Das kurze Leben der Norwegerin Kristin
Im 13. Jh. war Covarrubias auch in Norwegen eine feste Größe. Die Beziehungen entwickelten sich bis hin zum Anbändeln der jeweiligen Königshäuser.
Und das ging so: Norwegens Prinzessin Kristin (1234-1262), kam 1256 als 22-Jährige von Tønsberg nahe Oslo nach Kastilien, um König Alfons den Weisen von Kastilien zu ehelichen.
Die über 2800 km lange Strecke fuhr sie teils mit einem Langschiff übers Meer. Weiter ging es auf dem Landweg über Narbonne und Barcelona bis nach Valladolid.
Doch kaum hatte die zierliche Frau ihr Ziel erreicht, stellte sie fest: Alfons war bereits verheiratet und dessen Frau hochschwanger.
Also heiratete sie auf Drängen der Eltern den Bruder des Königs, Felipe. Das norwegische Königshaus wollte die Handelsbeziehungen zu Spanien umbedingt verbessern und auch der neue Gemahl war ganz angetan.
Denn für ihn war eigentlich eine Karriere als Bischof von Sevilla geplant.
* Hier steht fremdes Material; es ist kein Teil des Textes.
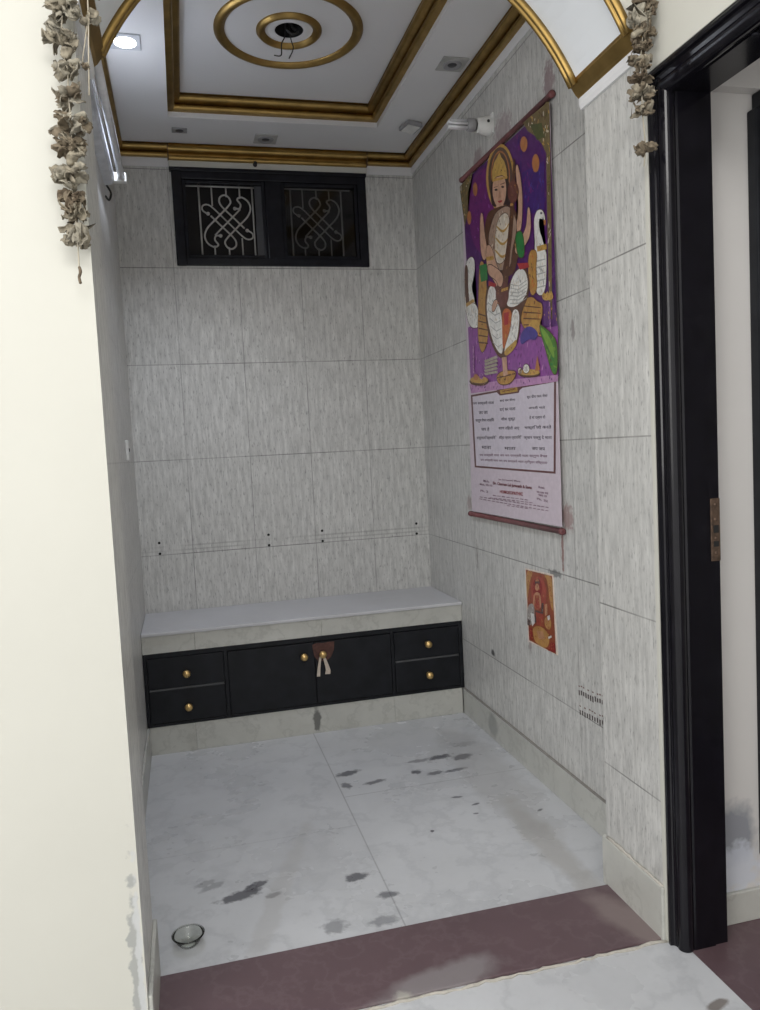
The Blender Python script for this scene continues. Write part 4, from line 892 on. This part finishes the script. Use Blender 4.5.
def dabbed(shapes):
    shapes = [(c, rounded(l) if 5 <= len(l) <= 18 and c not in ('olive', 'pink', 'magenta', 'violet', 'prust', 'mauve', 'grey', 'crown') else l) for c, l in shapes]
    rnd = random.Random(17); out = []
    for c, l in shapes:
        if c in ('skin', 'white', 'green', 'throne', 'crown', 'leaf', 'cream', 'blouse', 'red') and len(l) > 4:
            n = len(l); ar = sum(l[i][0] * l[(i + 1) % n][1] - l[(i + 1) % n][0] * l[i][1] for i in range(n)); o = []
            for i in range(n):
                a, b, d = Vector(l[i - 1]), Vector(l[i]), Vector(l[(i + 1) % n]); t = ((b - a).normalized() + (d - b).normalized())
                t = t.normalized() if t.length > 1e-4 else (d - b).normalized()
                q = b + Vector((t.y, -t.x)) * (.0028 if ar > 0 else -.0028); o.append((q.x, q.y))
            out.append(('hair' if c in ('skin', 'blouse') else 'brown', o))
        out.append((c, l))
        if c not in DABS: continue
        cols, n, sz = DABS[c]; ys = [p[0] for p in l]; zs = [p[1] for p in l]
        got = 0
        for _ in range(n * 14):
            if got >= n: break
            p = (rnd.uniform(min(ys), max(ys)), rnd.uniform(min(zs), max(zs))); a = rnd.gauss(1.57, .6); le = sz * rnd.uniform(.35, 1.1); th_ = sz * rnd.uniform(.14, .36)
            q = [(p[0] + le * math.cos(t) * math.cos(a) - th_ * math.sin(t) * math.sin(a), p[1] + le * math.cos(t) * math.sin(a) + th_ * math.sin(t) * math.cos(a)) for t in (0, .8, 1.57, 2.35, 3.14, 3.93, 4.71, 5.5)]
            if all(inside(v, l) for v in q): out.append((rnd.choice(cols), q)); got += 1
    return out
def print_layers(shapes, x0, step=.00009):
    mb = MB()
    for i, (c, l) in enumerate(shapes):
        x = x0 - .0003 - step * i
        try: mb.face([(x, y, z) for y, z in l], 'ink_' + c)
        except ValueError: pass
    bmesh.ops.triangulate(mb.bm, faces=mb.bm.faces[:])
    for f in mb.bm.faces:
        f.normal_update()
        if f.normal.x > 0: f.normal_flip()
    return mb
pic = [s_ for s_ in CAL_SHAPES[1:] if s_[0] not in ('frame', 'panel', 'plaque', 'plumink')]
rest = [s_ for s_ in CAL_SHAPES[1:] if s_[0] in ('frame', 'panel', 'plaque', 'plumink')]
pic = dabbed(pic)
STP = .0045 / len(pic)
print_layers(pic, XC, STP).build('picture', cal, fix=False)['label'] = 'purple picture of a haloed seated figure with swans'
xt = XC - .0009
print_layers([s_ for s_ in rest if s_[0] != 'plumink'], xt, .00008).build('verse_panel', cal, fix=False)['label'] = 'white panel for the printed verses'
def text_mesh(mb, s_, a, e, hgt, col, x):
    cu = bpy.data.curves.new('t', 'FONT'); cu.body = s_; cu.resolution_u = 2; cu.offset = .03 if col in ('maroon', 'red2') else .014
    o = bpy.data.objects.new('t', cu); COL.objects.link(o)
    dg = bpy.context.evaluated_depsgraph_get(); me = bpy.data.meshes.new_from_object(o.evaluated_get(dg))
    if len(me.vertices):
        xs = [v.co.x for v in me.vertices]; ys = [v.co.y for v in me.vertices]
        x0, x1, y0, y1 = min(xs), max(xs), min(ys), max(ys)
        k = mb.mi('ink_' + col); vs = []
        for v in me.vertices:
            u = (v.co.x - x0) / max(x1 - x0, 1e-6); w = (v.co.y - y0) / max(y1 - y0, 1e-6)
            vs.append(mb.bm.verts.new((x, a[0] + (e[0] - a[0]) * u, a[1] + (e[1] - a[1]) * u + w * hgt)))
        for p in me.polygons:
            try: f = mb.bm.faces.new([vs[i] for i in p.vertices]); f.material_index = k
            except ValueError: pass
    bpy.data.objects.remove(o); bpy.data.curves.remove(cu); bpy.data.meshes.remove(me)
m = MB()
for s_, a, e, hgt, c in CAL_TEXT: text_mesh(m, s_, a, e, hgt, c, xt - .0008)
for c, l in rest:
    if c == 'plumink': m.face([(xt - .0008, y, z) for y, z in l], 'ink_plumink')
m.build('lettering', cal)['label'] = 'dark printed verses and advertiser lines'
for (p, q_), nm in (((RODS[0], RODS[1]), 'top_rod'), ((RODS[2], RODS[3]), 'bottom_rod')):
    m = MB(); A = Vector((XC + .003, p[0], p[1])); B = Vector((XC + .003, q_[0], q_[1])); d = (B - A).normalized()
    pts = [A, A + d * .003, A + d * .016, A + d * .017, B - d * .017, B - d * .016, B - d * .003, B]
    m.tube(pts, [.006, .0118, .0118, .0100, .0100, .0118, .0118, .006], 'rod', 14); m.build(nm, cal)

po = thing('paper_print', 'small red and gold devotional print pasted on the right wall', 'print', (XR, .92, .5))
m = MB(); m.prism([(y, z) for y, z in POSTER[0][1]], 0, XR - .0022, XR - .0002, 'ink_edge'); m.build('sheet', po)
POD = dabbed(POSTER[1:])
print_layers(POD, XR - .0022, .0012 / len(POD)).build('picture', po, fix=False)

# ------------------------------------------------------------ garlands of dried flowers
def petal(mb, base, direc, length, width, mat, rnd):
    d = Vector(direc).normalized(); sde = d.orthogonal().normalized(); sde = Matrix.Rotation(rnd.uniform(0, 2 * PI), 3, d) @ sde; nn = d.cross(sde)
    ns, nt = 7, 5; grid = []; curl = rnd.uniform(-2.2, 2.2); cup = rnd.uniform(.3, 1.4) * rnd.choice((-1, 1)); ph = rnd.uniform(0, 9)
    for i in range(ns + 1):
        s_ = i / ns; row = []
        wd = width * (.35 + .65 * math.sin(PI * min(1, s_ * .72 + .12))) * (1 - .25 * s_)
        for j in range(nt + 1):
            t_ = j / nt - .5
            p = Vector(base) + d * (length * s_) * (1 - .2 * abs(curl) * s_) + sde * wd * t_ + nn * (curl * length * .45 * s_ * s_ + cup * wd * (t_ * t_) * 1.6)
            p += nn * .30 * length * noise.noise(Vector((s_ * 3 + ph, t_ * 4, ph))) + sde * .16 * length * noise.noise(Vector((s_ * 4, t_ * 4 + ph, 2)))
            row.append(mb.bm.verts.new(p))
        grid.append(row)
    fs = []
    for i in range(ns):
        for j in range(nt):
            f = mb.bm.faces.new([grid[i][j], grid[i][j + 1], grid[i + 1][j + 1], grid[i + 1][j]]); f.material_index = mb.mi(mat); f.smooth = True; fs.append(f)
    bmesh.ops.recalc_face_normals(mb.bm, faces=fs)
    bmesh.ops.solidify(mb.bm, geom=fs, thickness=.0012)
def clump(parent, c, r, h, seed, mats, n=11, droop=0.0, ymax=-.0004):
    rnd = random.Random(seed); mb = MB(); c = Vector(c)
    for i in range(n):
        a = 2 * PI * i / n + rnd.uniform(-.3, .3); el = rnd.uniform(-.7, .7) - droop
        d = Vector((math.cos(a), math.sin(a) * .8, el))
        b = c + Vector((math.cos(a) * r * .12, math.sin(a) * r * .12, rnd.uniform(-h * .4, h * .4)))
        petal(mb, b, d, r * rnd.uniform(.75, 1.08), r * rnd.uniform(.45, .95), rnd.choice(mats), rnd)
    for v in mb.bm.verts:
        dv = v.co - c
        if dv.length > r * 1.15: v.co = c + dv * (r * 1.15 / dv.length)
        if v.co.y > ymax: v.co.y = ymax - (v.co.y - ymax) * .15
        v.co.z = c.z + (v.co.z - c.z) * min(1.0, 1.0 if abs(v.co.z - c.z) < h else h / abs(v.co.z - c.z) * 1.02)
    return mb.build('dried_flower', parent, fix=False)
GY = -.040
t = thing('dried_garland', 'dried flower garland hanging left of the niche opening on the cream wall', 'garland', (.05, GY, 2.13), 'dried garlands beside the arch')
L_ = [(.055, 2.10, .044, .024, ('dry2', 'dry0'), 0), (.048, 2.050, .040, .030, ('dry2', 'dry0'), .3), (.056, 1.995, .036, .026, ('dry2', 'dry0'), .2), (.053, 1.945, .038, .026, ('dry2', 'dry0', 'dry1'), .5),
      (.054, 1.882, .046, .026, ('dry2', 'dry1'), -.6), (.052, 1.848, .040, .018, ('dry1', 'dry0'), .1), (.044, 1.805, .042, .036, ('dry0', 'dry2'), .6), (.048, 1.757, .032, .018, ('dry1', 'dry3'), .2), (.048, 1.732, .036, .016, ('dry0', 'dry1'), .2), (.050, 1.697, .042, .026, ('dry2', 'dry0'), 1.0)]
for i, (x, z, r, h, mt, dr) in enumerate(L_): clump(t, (x + .007, GY, z), r * .80, h * 1.15, 40 + i, mt, 17, dr)
m = MB(); m.tube([(.062, -.001, 2.235), (.062, GY, 2.222)] + [(x + .007, GY, z) for x, z in [(a[0], a[1]) for a in L_] + [(.049, 1.64), (.048, 1.612)]], .0014, 'string', 6); m.build('string', t)
m = MB(); m.tube([(0.062, .002, 2.235), (0.062, -.012, 2.2369999999999997)], .0018, 'rust', 6); m.build('nail', t)
m = MB(); m.tube(cr([(.056, GY, 1.628), (.058, GY - .004, 1.618), (.054, GY + .003, 1.610), (.056, GY, 1.598)], 4), .0028, 'dry3', 6); m.build('dried_stem', t)
t = thing('dried_garland', 'short strand of dried petals at the top left corner of the arch', 'garland', (.10, GY, 2.12), 'dried garlands beside the arch')
L2 = [(.104, 2.135, .034, .022, ('dry2', 'dry0'), 0), (.102, 2.088, .034, .024, ('dry2', 'dry0'), .3), (.088, 1.998, .014, .010, ('dry1', 'dry0'), .2)]
for i, (x, z, r, h, mt, dr) in enumerate(L2): clump(t, (x + .006, GY, z), r * .6, h * .8, 70 + i, mt, 8, dr)
m = MB(); m.tube([(.112, -.001, 2.235), (.110, GY, 2.22), (.106, GY, 2.09), (.100, GY, 2.0), (.097, GY, 1.945)], .0014, 'string', 6); m.tube([(.102, GY, 2.07), (.088, GY, 2.0)], .0012, 'string', 6); m.build('string', t)
m = MB(); m.tube([(0.112, .002, 2.235), (0.112, -.012, 2.2369999999999997)], .0018, 'rust', 6); m.build('nail', t)
t = thing('dried_garland', 'brown dried garland hanging right of the arch beside the black door frame', 'garland', (1.26, GY, 2.14), 'dried garlands beside the arch')
L3 = [(1.275, 2.205, .036, .028, ('dry3', 'dry1'), 0), (1.258, 2.172, .036, .022, ('dry0', 'dry2'), .2), (1.268, 2.140, .034, .018, ('dry1', 'dry3'), .1), (1.265, 2.112, .026, .016, ('dry3', 'dry1'), .1), (1.259, 2.080, .034, .018, ('dry1', 'dry0'), .2),
      (1.262, 2.045, .034, .012, ('dry1', 'dry3'), .0), (1.262, 2.012, .034, .014, ('dry0', 'dry1'), .0), (1.261, 1.976, .032, .014, ('dry0', 'dry1'), .0), (1.268, 1.893, .032, .028, ('dry1', 'dry1'), .1)]
for i, (x, z, r, h, mt, dr) in enumerate(L3): clump(t, (x, GY - .012, z), r * .85, h, 90 + i, mt, 15, dr, -.0004)
m = MB(); m.tube([(1.285, -.001, 2.26)] + [(x, GY - .012, z) for x, z in [(1.28, 2.25)] + [(a[0], a[1]) for a in L3] + [(1.262, 1.855)]], .0014, 'string', 6); m.build('string', t)
m = MB(); m.tube([(1.285, .002, 2.26), (1.285, -.012, 2.2619999999999996)], .0018, 'rust', 6); m.build('nail', t)
m = MB(); m.tube(cr([(1.235, GY - .02, 2.128), (1.255, GY - .022, 2.140), (1.278, GY - .02, 2.150)], 4), [.004] + [.007] * 7 + [.005], 'dry0', 8); m.build('dried_stem', t)

# ------------------------------------------------------------ glass bowl on the floor
t = thing('glass_bowl', 'small clear glass bowl standing on the marble floor at the left jamb', 'bowl', (.153, .380, 0))
m = MB(); m.lathe([(0, .0005), (.020, .0005), (.023, .002), (.030, .011), (.036, .021), (.039, .027), (.0395, .029), (.0375, .030), (.0345, .025), (.028, .013), (.021, .006), (0, .005)], 'glass', 40, Matrix.Translation((.153, .380, 0))); m.build('bowl', t)
m = MB(); m.lathe([(.0388, .0275), (.0415, .0280), (.042, .0305), (.0388, .0310), (.037, .030)], 'glass', 40, Matrix.Translation((.153, .380, 0))); m.build('rim', t)

# ------------------------------------------------------------ light
w = bpy.data.worlds.new('World'); S.world = w; w.use_nodes = True
bg = w.node_tree.nodes['Background']; bg.inputs[0].default_value = (1, .99, .972, 1); bg.inputs[1].default_value = 1.2
def area(name, loc, target, size, power, col, sy=None):
    l = bpy.data.lights.new(name, 'AREA'); l.energy = power; l.color = col; l.size = size
    if sy: l.shape = 'RECTANGLE'; l.size_y = sy
    else: l.shape = 'DISK'
    o = bpy.data.objects.new(name, l); COL.objects.link(o); o.location = loc
    o.rotation_euler = (Vector(target) - Vector(loc)).to_track_quat('-Z', 'Y').to_euler(); return o
sp = bpy.data.lights.new('downlight_lamp', 'SPOT'); sp.energy = 42; sp.color = (.82, .88, 1); sp.spot_size = math.radians(125); sp.spot_blend = 1.0; sp.shadow_soft_size = .035
so = bpy.data.objects.new('downlight_lamp', sp); COL.objects.link(so); so.location = (.125, 1.28, ZC - .05)
area('room_ceiling_light', (.1, -1.9, 2.86), (.6, .9, .4), 1.3, 40, (1, .985, .96), .9)
area('side_daylight', (-1.5, -2.0, 1.75), (1.3, .7, 1.1), 1.2, 34, (1, .99, .96), 1.5)

# ------------------------------------------------------------ camera
cam = bpy.data.cameras.new('camera'); co = bpy.data.objects.new('camera', cam); COL.objects.link(co)
yaw, pitch, roll, f = 0.245, -0.0712, -0.0511, 778.26
fw_ = Vector((math.sin(yaw) * math.cos(pitch), math.cos(yaw) * math.cos(pitch), math.sin(pitch)))
r0 = Vector((math.cos(yaw), -math.sin(yaw), 0)); u0 = r0.cross(fw_)
r_ = math.cos(roll) * r0 + math.sin(roll) * u0; u_ = -math.sin(roll) * r0 + math.cos(roll) * u0
co.matrix_world = Matrix(((r_.x, u_.x, -fw_.x, .2205), (r_.y, u_.y, -fw_.y, -1.6318), (r_.z, u_.z, -fw_.z, 1.2551), (0, 0, 0, 1)))
cam.sensor_fit = 'VERTICAL'; cam.sensor_height = 24; cam.lens = f * 24 / 1010; cam.clip_start = .02
S.camera = co
S.view_settings.view_transform = 'Standard'; S.view_settings.look = 'None'; S.view_settings.gamma = 1; S.view_settings.use_curve_mapping = False
S.view_settings.exposure = 0.0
Nur vier Jahre nach der Hochzeit starb die Norwegerin aus ungeklärten Gründen mit nur 28 Jahren.
Sie hatte zuvor mit Felipe in Sevilla gelebt und Zeitzeugen zufolge furchtbar an Heimweh gelitten. Kristin ist in der Klosterkirche von Covarrubias beigesetzt.
Stadtbild wie vor 500 Jahren
Covarrubias steht unter Denkmalschutz. Kein Wunder, denn die historischen Bauten haben es in sich. Das Stadttor (siehe Bild rechts) ist ein typischer kastilischer Bau aus dem Jahr 1600, ebenso wie die Gerichtssäule.
Die Kirchen stammen aus dem Mittelalter und das gesamte Zentrum ist seit Jahrhunderten unverändert, vom Bischofssitz bis zum Palast des Fernán González und der gut erhaltenen Stadtmauer.
So wird der Besuch fast schon zu einer Zeitreise in die Geschichte Spaniens, wären da nicht die Bewohner und Besucher aus der Jetztzeit.
Aber die können auch auf Alt machen und feiern ihr Fest Fiesta Medieval de la Cereza mit mittelalterlichen Kostümen und Musik. Infos dazu und zu den aktuellen Events in der Stadt.
Übrigens: 1769 war es mit der Machtposition des Orts vorbei. Die Grafschaft verlor ihre Rechte und stand nur noch im Schatten des inzwischen zum kastilischen Machtzentrum aufgestiegenen Toledo und dem Königssitz Madrid. Doch als Wiege Kastiliens bleibt sie in Erinnerung.
Anfahrt und Umgebung von Covarrubias
Covarrubias liegt 40 km südlich der Stadt Burgos am Jakobsweg. Mit dem Auto dauert die Tour eine halbe Stunde über die Autobahn (kostenfrei). Covarrubias ist Teil eines historischen Dreiecks, das die Besucher Kastiliens gerne ganz ansteuern.
18 km südwestlich des Ortes liegt das Kloster Santo Domingo de Silos mit seinen berühmten singenden Mönchen, die es mit dem gregorianischen Sound schon in die spanischen Charts geschafft haben.
23 km westlich wiederum liegt Lerma, ebenfalls ein historischer Ort mit einem Palast, in dem ein Parador untergebracht ist.